■ **TASK INSTRUCTIONS**
Transcribe the material in full. Nothing should differ except that the pictures are left out.

** BEGIN **

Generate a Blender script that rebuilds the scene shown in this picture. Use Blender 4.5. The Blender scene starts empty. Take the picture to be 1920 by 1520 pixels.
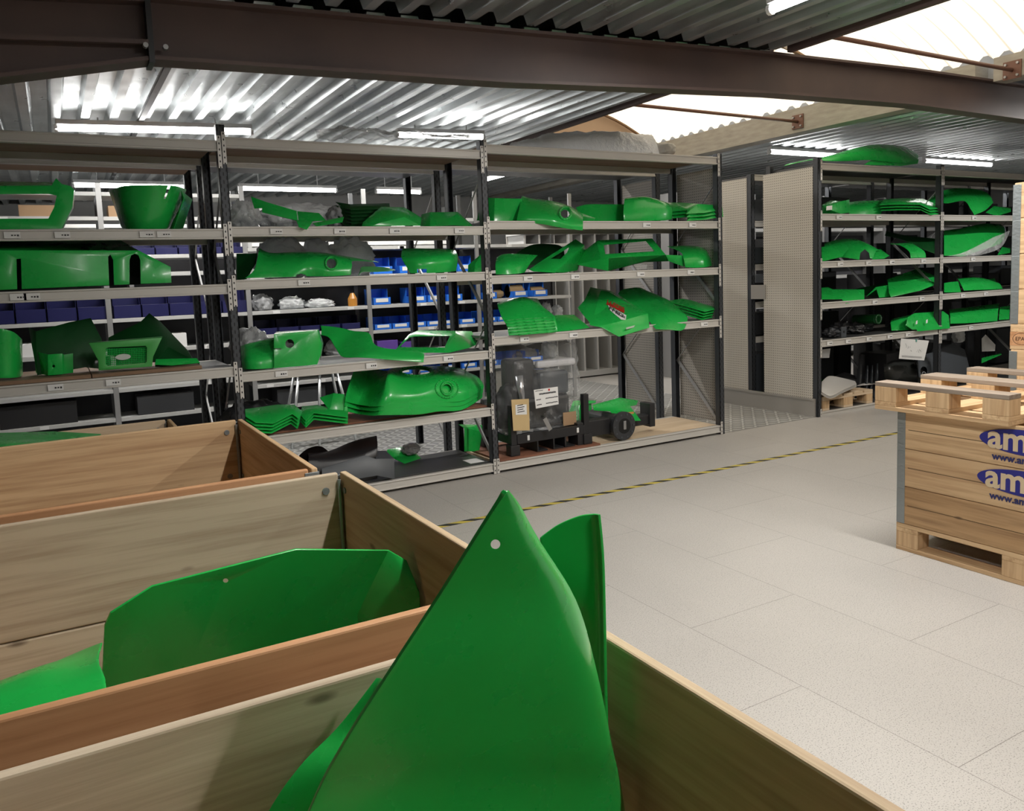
import bpy, bmesh, math, random
from mathutils import Vector, Matrix, noise
random.seed(7)
C = bpy.context.scene.collection
sc = bpy.context.scene

# ------------------------------------------------------------------ camera
FPX, PX, PY, H = 1495.385, 960.0, 676.684, 1.5
YAW, PIT, ROL = math.radians(29.6175), math.radians(-5.9097), math.radians(-2.2173)
_f = Vector((math.sin(YAW)*math.cos(PIT), math.cos(YAW)*math.cos(PIT), math.sin(PIT)))
_r = Vector((math.cos(YAW), -math.sin(YAW), 0)); _u = _r.cross(_f)
CR = _r*math.cos(ROL)+_u*math.sin(ROL); CU = -_r*math.sin(ROL)+_u*math.cos(ROL)
cam = bpy.data.cameras.new('camera'); co = bpy.data.objects.new('camera', cam); C.objects.link(co)
m3 = Matrix((CR, CU, -_f)).transposed().to_4x4(); m3.translation = (0, 0, H); co.matrix_world = m3
cam.sensor_fit = 'HORIZONTAL'; cam.sensor_width = 36; cam.lens = 36*FPX/1920
cam.shift_y = -(760-PY)/1920; cam.clip_start = .05; cam.clip_end = 200
sc.camera = co
# ------------------------------------------------------------------ world, exposure
sc.view_settings.view_transform = 'Standard'; sc.view_settings.look = 'None'
sc.view_settings.gamma = 1; sc.view_settings.use_curve_mapping = False
sc.view_settings.exposure = 0.45
w = bpy.data.worlds.new('sky'); sc.world = w; w.use_nodes = True
w.node_tree.nodes['Background'].inputs[0].default_value = (.93, .96, 1, 1)
w.node_tree.nodes['Background'].inputs[1].default_value = .95
su = bpy.data.lights.new('sun', 'SUN'); su.energy = 3.2; su.angle = .5; su.color = (1, .96, .9); so = bpy.data.objects.new('sun', su); C.objects.link(so); so.rotation_euler = (-.75, .25, 0)      # hazy sun over the rooflight
TUBE = 18.0      # emission strength of the fluorescent tubes
LAMP = 1.0       # watts multiplier of the tube lamps

def at(x, y, Y):                       # a pixel of the 1920x1520 frame on the plane at depth Y
    d = CR*((x-PX)/FPX)-CU*((y-PY)/FPX)+_f
    return d*(Y/d.y)+Vector((0, 0, H))
FR = {0: (0, 0, 1), 1: (0, 300, 4), 2: (0, 540, 4), 3: (420, 240, 4), 4: (420, 540, 3.5556), 5: (860, 240, 3.5556),
      6: (860, 520, 3.5556), 7: (1320, 240, 3.2), 8: (1320, 520, 3.2), 9: (920, 640, 6), 10: (1530, 600, 5.189)}
YF = 5.34
def V(f, x, y, dy, Y0=YF):
    a, b, s = FR[f]; return at(a+x/s, b+y/s, Y0+dy)

# ------------------------------------------------------------------ materials
def mat(name, col=(.5, .5, .5), rough=.5, metal=0, **k):
    m = bpy.data.materials.new(name); m.use_nodes = True
    b = m.node_tree.nodes['Principled BSDF']
    b.inputs['Base Color'].default_value = (*col, 1); b.inputs['Roughness'].default_value = rough; b.inputs['Metallic'].default_value = metal
    for kk, v in k.items(): b.inputs[kk.replace('_', ' ')].default_value = v
    return m
class N:
    def __init__(s, m): s.t = m.node_tree; s.b = s.t.nodes['Principled BSDF']
    def n(s, typ, **k):
        x = s.t.nodes.new(typ)
        for kk, v in k.items():
            if kk.startswith('i_'):
                kk = kk[2:]; kk = int(kk) if kk.isdigit() else kk.replace('_', ' ')
                if isinstance(v, bpy.types.NodeSocket): s.t.links.new(v, x.inputs[kk])
                else: x.inputs[kk].default_value = v
            else: setattr(x, kk, v)
        return x
    def m(s, op, a, b=0.0, c=0.0):
        return s.n('ShaderNodeMath', operation=op, i_0=a, i_1=b, i_2=c).outputs[0]
    def ramp(s, fac, stops):
        r = s.n('ShaderNodeValToRGB', i_0=fac); e = r.color_ramp.elements
        while len(e) < len(stops): e.new(.5)
        for i, (p, c) in enumerate(stops): e[i].position = p; e[i].color = (*c, 1)
        return r.outputs[0]
    def mix(s, fac, a, b, bt='MIX'):
        x = s.n('ShaderNodeMix', data_type='RGBA', blend_type=bt)
        for i, v in ((0, fac), (6, a), (7, b)):
            if isinstance(v, bpy.types.NodeSocket): s.t.links.new(v, x.inputs[i])
            else: x.inputs[i].default_value = v if i == 0 else (*v, 1)
        return x.outputs[2]
    def obj(s): return s.n('ShaderNodeTexCoord').outputs['Object']
    def map(s, v, sc_=(1, 1, 1), rot=(0, 0, 0)): return s.n('ShaderNodeMapping', i_0=v, i_3=sc_, i_2=rot).outputs[0]
    def noise(s, v, scale, det=3, rough=.5): return s.n('ShaderNodeTexNoise', i_Vector=v, i_Scale=scale, i_Detail=det, i_Roughness=rough).outputs[0]
    def link(s, a, name): s.t.links.new(a, s.b.inputs[name])
    def bump(s, h, st, dist=.01):
        s.link(s.n('ShaderNodeBump', i_Height=h, i_Strength=st, i_Distance=dist).outputs[0], 'Normal')

def paint(name, a, b, rough=.32, coat=.4, sc_=3):
    m = mat(name, a, rough, Coat_Weight=coat, Coat_Roughness=.12); n = N(m)
    f = n.noise(n.obj(), sc_, 4); n.link(n.ramp(f, [(.3, a), (.75, b)]), 'Base Color')
    m.node_tree.nodes['Principled BSDF'].inputs['Specular IOR Level'].default_value = .38
    n.link(n.ramp(n.noise(n.obj(), 9, 5), [(.3, (rough-.08,)*3), (.8, (rough+.12,)*3)]), 'Roughness')
    return m
GREEN = GREEN2 = paint('green_enamel', (.011, .38, .056), (.015, .45, .074), .3, .2)
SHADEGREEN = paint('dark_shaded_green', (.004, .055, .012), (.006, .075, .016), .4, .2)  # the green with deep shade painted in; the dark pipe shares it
def wood(name, axis, a, b, dark, knots=True, seam=None):
    m = mat(name, a, .72); n = N(m); o = n.obj()
    oi = n.n('ShaderNodeObjectInfo').outputs['Random']
    o = n.n('ShaderNodeVectorMath', operation='ADD', i_0=o, i_1=n.n('ShaderNodeCombineXYZ', i_0=n.m('MULTIPLY', oi, 13.), i_1=n.m('MULTIPLY', oi, 7.), i_2=n.m('MULTIPLY', oi, 5.)).outputs[0]).outputs[0]
    s1 = [30., 30., 30.]; s1[axis] = 1.1
    g = n.noise(n.map(o, tuple(s1)), 1.6, 5, .6)
    s2 = [7., 7., 7.]; s2[axis] = .8
    g2 = n.noise(n.map(o, tuple(s2)), 1.2, 3)
    col = n.mix(n.ramp(g2, [(.35, (0,)*3), (.7, (1,)*3)]), a, b)
    col = n.mix(n.ramp(g, [(.42, (0,)*3), (.68, (.7,)*3)]), col, dark)
    if knots:
        s3 = [7.5, 7.5, 7.5]; s3[axis] = 2.6
        v = n.n('ShaderNodeTexVoronoi', i_Vector=n.map(o, tuple(s3)), i_Scale=1.0).outputs['Distance']
        col = n.mix(n.ramp(v, [(.03, (.8,)*3), (.075, (0,)*3)]), col, tuple(x*.35 for x in dark))
    col = n.mix(n.m('MULTIPLY', oi, .22), col, dark)
    n.link(col, 'Base Color'); n.bump(g, .25, .002)
    return m
PA, PB, PD = (.60, .405, .225), (.70, .51, .30), (.35, .205, .10)
WX = wood('pine_along_x', 0, PA, PB, PD); WY = wood('pine_along_y', 1, PA, PB, PD); WZ = wood('pine_block', 2, PA, PB, PD, False)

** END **

■ **WRITTEN SOLUTION**
Generate a Blender script that rebuilds the scene shown in this picture. Use Blender 4.5. The Blender scene starts empty. Take the picture to be 1920 by 1520 pixels.
import bpy, bmesh, math, random
from mathutils import Vector, Matrix, noise
random.seed(7)
C = bpy.context.scene.collection
sc = bpy.context.scene

# ------------------------------------------------------------------ camera
FPX, PX, PY, H = 1495.385, 960.0, 676.684, 1.5
YAW, PIT, ROL = math.radians(29.6175), math.radians(-5.9097), math.radians(-2.2173)
_f = Vector((math.sin(YAW)*math.cos(PIT), math.cos(YAW)*math.cos(PIT), math.sin(PIT)))
_r = Vector((math.cos(YAW), -math.sin(YAW), 0)); _u = _r.cross(_f)
CR = _r*math.cos(ROL)+_u*math.sin(ROL); CU = -_r*math.sin(ROL)+_u*math.cos(ROL)
cam = bpy.data.cameras.new('camera'); co = bpy.data.objects.new('camera', cam); C.objects.link(co)
m3 = Matrix((CR, CU, -_f)).transposed().to_4x4(); m3.translation = (0, 0, H); co.matrix_world = m3
cam.sensor_fit = 'HORIZONTAL'; cam.sensor_width = 36; cam.lens = 36*FPX/1920
cam.shift_y = -(760-PY)/1920; cam.clip_start = .05; cam.clip_end = 200
sc.camera = co
# ------------------------------------------------------------------ world, exposure
sc.view_settings.view_transform = 'Standard'; sc.view_settings.look = 'None'
sc.view_settings.gamma = 1; sc.view_settings.use_curve_mapping = False
sc.view_settings.exposure = 0.45
w = bpy.data.worlds.new('sky'); sc.world = w; w.use_nodes = True
w.node_tree.nodes['Background'].inputs[0].default_value = (.93, .96, 1, 1)
w.node_tree.nodes['Background'].inputs[1].default_value = .95
su = bpy.data.lights.new('sun', 'SUN'); su.energy = 3.2; su.angle = .5; su.color = (1, .96, .9); so = bpy.data.objects.new('sun', su); C.objects.link(so); so.rotation_euler = (-.75, .25, 0)      # hazy sun over the rooflight
TUBE = 18.0      # emission strength of the fluorescent tubes
LAMP = 1.0       # watts multiplier of the tube lamps

def at(x, y, Y):                       # a pixel of the 1920x1520 frame on the plane at depth Y
    d = CR*((x-PX)/FPX)-CU*((y-PY)/FPX)+_f
    return d*(Y/d.y)+Vector((0, 0, H))
FR = {0: (0, 0, 1), 1: (0, 300, 4), 2: (0, 540, 4), 3: (420, 240, 4), 4: (420, 540, 3.5556), 5: (860, 240, 3.5556),
      6: (860, 520, 3.5556), 7: (1320, 240, 3.2), 8: (1320, 520, 3.2), 9: (920, 640, 6), 10: (1530, 600, 5.189)}
YF = 5.34
def V(f, x, y, dy, Y0=YF):
    a, b, s = FR[f]; return at(a+x/s, b+y/s, Y0+dy)

# ------------------------------------------------------------------ materials
def mat(name, col=(.5, .5, .5), rough=.5, metal=0, **k):
    m = bpy.data.materials.new(name); m.use_nodes = True
    b = m.node_tree.nodes['Principled BSDF']
    b.inputs['Base Color'].default_value = (*col, 1); b.inputs['Roughness'].default_value = rough; b.inputs['Metallic'].default_value = metal
    for kk, v in k.items(): b.inputs[kk.replace('_', ' ')].default_value = v
    return m
class N:
    def __init__(s, m): s.t = m.node_tree; s.b = s.t.nodes['Principled BSDF']
    def n(s, typ, **k):
        x = s.t.nodes.new(typ)
        for kk, v in k.items():
            if kk.startswith('i_'):
                kk = kk[2:]; kk = int(kk) if kk.isdigit() else kk.replace('_', ' ')
                if isinstance(v, bpy.types.NodeSocket): s.t.links.new(v, x.inputs[kk])
                else: x.inputs[kk].default_value = v
            else: setattr(x, kk, v)
        return x
    def m(s, op, a, b=0.0, c=0.0):
        return s.n('ShaderNodeMath', operation=op, i_0=a, i_1=b, i_2=c).outputs[0]
    def ramp(s, fac, stops):
        r = s.n('ShaderNodeValToRGB', i_0=fac); e = r.color_ramp.elements
        while len(e) < len(stops): e.new(.5)
        for i, (p, c) in enumerate(stops): e[i].position = p; e[i].color = (*c, 1)
        return r.outputs[0]
    def mix(s, fac, a, b, bt='MIX'):
        x = s.n('ShaderNodeMix', data_type='RGBA', blend_type=bt)
        for i, v in ((0, fac), (6, a), (7, b)):
            if isinstance(v, bpy.types.NodeSocket): s.t.links.new(v, x.inputs[i])
            else: x.inputs[i].default_value = v if i == 0 else (*v, 1)
        return x.outputs[2]
    def obj(s): return s.n('ShaderNodeTexCoord').outputs['Object']
    def map(s, v, sc_=(1, 1, 1), rot=(0, 0, 0)): return s.n('ShaderNodeMapping', i_0=v, i_3=sc_, i_2=rot).outputs[0]
    def noise(s, v, scale, det=3, rough=.5): return s.n('ShaderNodeTexNoise', i_Vector=v, i_Scale=scale, i_Detail=det, i_Roughness=rough).outputs[0]
    def link(s, a, name): s.t.links.new(a, s.b.inputs[name])
    def bump(s, h, st, dist=.01):
        s.link(s.n('ShaderNodeBump', i_Height=h, i_Strength=st, i_Distance=dist).outputs[0], 'Normal')

def paint(name, a, b, rough=.32, coat=.4, sc_=3):
    m = mat(name, a, rough, Coat_Weight=coat, Coat_Roughness=.12); n = N(m)
    f = n.noise(n.obj(), sc_, 4); n.link(n.ramp(f, [(.3, a), (.75, b)]), 'Base Color')
    m.node_tree.nodes['Principled BSDF'].inputs['Specular IOR Level'].default_value = .38
    n.link(n.ramp(n.noise(n.obj(), 9, 5), [(.3, (rough-.08,)*3), (.8, (rough+.12,)*3)]), 'Roughness')
    return m
GREEN = GREEN2 = paint('green_enamel', (.011, .38, .056), (.015, .45, .074), .3, .2)
SHADEGREEN = paint('dark_shaded_green', (.004, .055, .012), (.006, .075, .016), .4, .2)  # the green with deep shade painted in; the dark pipe shares it
def wood(name, axis, a, b, dark, knots=True, seam=None):
    m = mat(name, a, .72); n = N(m); o = n.obj()
    oi = n.n('ShaderNodeObjectInfo').outputs['Random']
    o = n.n('ShaderNodeVectorMath', operation='ADD', i_0=o, i_1=n.n('ShaderNodeCombineXYZ', i_0=n.m('MULTIPLY', oi, 13.), i_1=n.m('MULTIPLY', oi, 7.), i_2=n.m('MULTIPLY', oi, 5.)).outputs[0]).outputs[0]
    s1 = [30., 30., 30.]; s1[axis] = 1.1
    g = n.noise(n.map(o, tuple(s1)), 1.6, 5, .6)
    s2 = [7., 7., 7.]; s2[axis] = .8
    g2 = n.noise(n.map(o, tuple(s2)), 1.2, 3)
    col = n.mix(n.ramp(g2, [(.35, (0,)*3), (.7, (1,)*3)]), a, b)
    col = n.mix(n.ramp(g, [(.42, (0,)*3), (.68, (.7,)*3)]), col, dark)
    if knots:
        s3 = [7.5, 7.5, 7.5]; s3[axis] = 2.6
        v = n.n('ShaderNodeTexVoronoi', i_Vector=n.map(o, tuple(s3)), i_Scale=1.0).outputs['Distance']
        col = n.mix(n.ramp(v, [(.03, (.8,)*3), (.075, (0,)*3)]), col, tuple(x*.35 for x in dark))
    col = n.mix(n.m('MULTIPLY', oi, .22), col, dark)
    n.link(col, 'Base Color'); n.bump(g, .25, .002)
    return m
PA, PB, PD = (.60, .405, .225), (.70, .51, .30), (.35, .205, .10)
WX = wood('pine_along_x', 0, PA, PB, PD); WY = wood('pine_along_y', 1, PA, PB, PD); WZ = wood('pine_block', 2, PA, PB, PD, False)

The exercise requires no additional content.